New £50m physics building opened by Sir Tim Berners-Lee

New £50m physics building opened by Sir Tim Berners-Lee
Interior of the Beecroft Building. Credit: Jack Hobhouse

The University of Oxford has marked the opening of the Beecroft Building, a new 8,950sqm building for experimental and theoretical physics.

World wide web pioneer Sir Tim Berners-Lee and donor Adrian Beecroft joined the Chancellor, Lord Patten of Barnes, and the Vice-Chancellor, Professor Louise Richardson, to officially open the new state-of-the-art facility located in Oxford University’s science area in Parks Road.

The Beecroft Building sits above the deepest basement in Oxford: a 16-metre-deep complex of high-specification laboratories intended to house extremely environmentally sensitive atomic-level experiments that will advance the University’s research into areas such as quantum science and technology, and probe the fundamental laws of nature. The new laboratories are among the very best globally. They can maintain temperature to within a tenth of a degree, and reduce the amount of vibration down to the width of a few atoms. 

Professor John Wheater, former Head of the Department of Physics at the University of Oxford, said: ‘Modern science is essentially collaborative – the days of the lone scientist are long gone. The Beecroft Building – the Physics Department’s first new major research facility for over 50 years – has been designed to enable and encourage people to work together in the fluid combinations that are crucial to solving today’s complex scientific problems, and to provide a laboratory environment that is second to none.

‘The building’s ultra-low vibration levels and extremely close temperature control will enable experimental work that would have been impossible in our existing buildings. We will build a demonstrator quantum computer, visualise quantum mechanics at the level of individual atoms, and make amazingly precise measurements with the potential to reveal tiny discrepancies between theory and experiment.

‘Mysteries of the Universe still abound. We know our theories of the fundamental particles and the forces between them are incomplete. We understand little of how complex systems self-assemble. We continue to be surprised by the scope to invent theoretically new forms of materials with novel and potentially useful properties that turn out to be implementable in real materials.

‘These issues are all challenging and increasingly interdisciplinary. All involve basic science questions, some have obvious practical applications, others will turn out to have unforeseen implications. The Beecroft Building is a beacon of excellence that is already attracting the best scientists from around the world to come to Oxford to grapple with them. This is a time of great opportunity for Oxford Physics.’

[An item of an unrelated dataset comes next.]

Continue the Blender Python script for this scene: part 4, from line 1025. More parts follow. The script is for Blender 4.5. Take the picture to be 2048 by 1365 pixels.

Beecroft Building exterior (Jim Stephenson)

The Beecroft Building will accommodate some 200 theoretical and experimental physicists. It has been designed to foster collaborative working in a visually connected, acoustically controlled environment. Offices and collaboration spaces are organised within a five-storey atrium connected by a meandering staircase to enhance social interactions. Breakout spaces are arranged at half levels within the atrium, with informal seating arranged around double-height curved blackboards. These will provide opportunities for group working and serendipitous meetings.

The Beecroft Building provides the most technically advanced facilities and a modern working environment that will transform the way Oxford University’s Department of Physics works.

Physics at the University of Oxford

The study of physics in Oxford originated with the Philosophical Society of Oxford. This 17th-century group of scholars, which included Christopher Wren, Robert Boyle and Robert Hooke, met in the lodgings of a Warden of Wadham College to discuss the new fields of natural and experimental philosophy. Experimental philosophy (as physics was then known) was first examined as a degree subject at Oxford in 1850, and the subject’s first professor was appointed in 1860.

In 1872, with the opening of the original Clarendon Laboratory, Oxford became home to the country’s first purpose-built physics laboratory. By the early 20th century, the department had outgrown this building, and the Townsend Building, originally known as the Electrical Laboratory, was built in 1908. It remains a part of today’s Clarendon Laboratory complex and bears a blue plaque commemorating the work of Henry J G Moseley, who completed his work establishing the concept of atomic number and the modern picture of the atom there in 1913/14. A second major building, now known as the Lindemann Building, was constructed in 1939, and the Beecroft Building is connected into this at three levels.

  • The building is named after major donor Adrian Beecroft, British venture capitalist and alumnus of the University (BA Physics, The Queen’s College, 1965).
  • The Wolfson Foundation made a substantial grant of £1.9m to support the new Wolfson Centre for Quantum Science and Technology.
  • The Department Of Physics was delighted to raise over £10m in total from alumni and friends in support of this project.
  • Oxford is now the UK’s largest and most diverse centre for quantum research. It is part of the Networked Quantum Information Technologies (NQIT) Hub, part of the government’s £270m investment to establish a quantum technology industry in the UK.
  • The Engineering and Physical Sciences Research Council (EPSRC) granted £3.6m to Oxford in support of the Beecroft Building project – specifically, the high-specification laboratory facilities for quantum research.
  • Architect Hawkins\Brown led the design of the project with a team that included contractor Laing O’Rourke, project manager WSP, structural engineer Peter Brett Associates and M&E engineer Hoare Lea.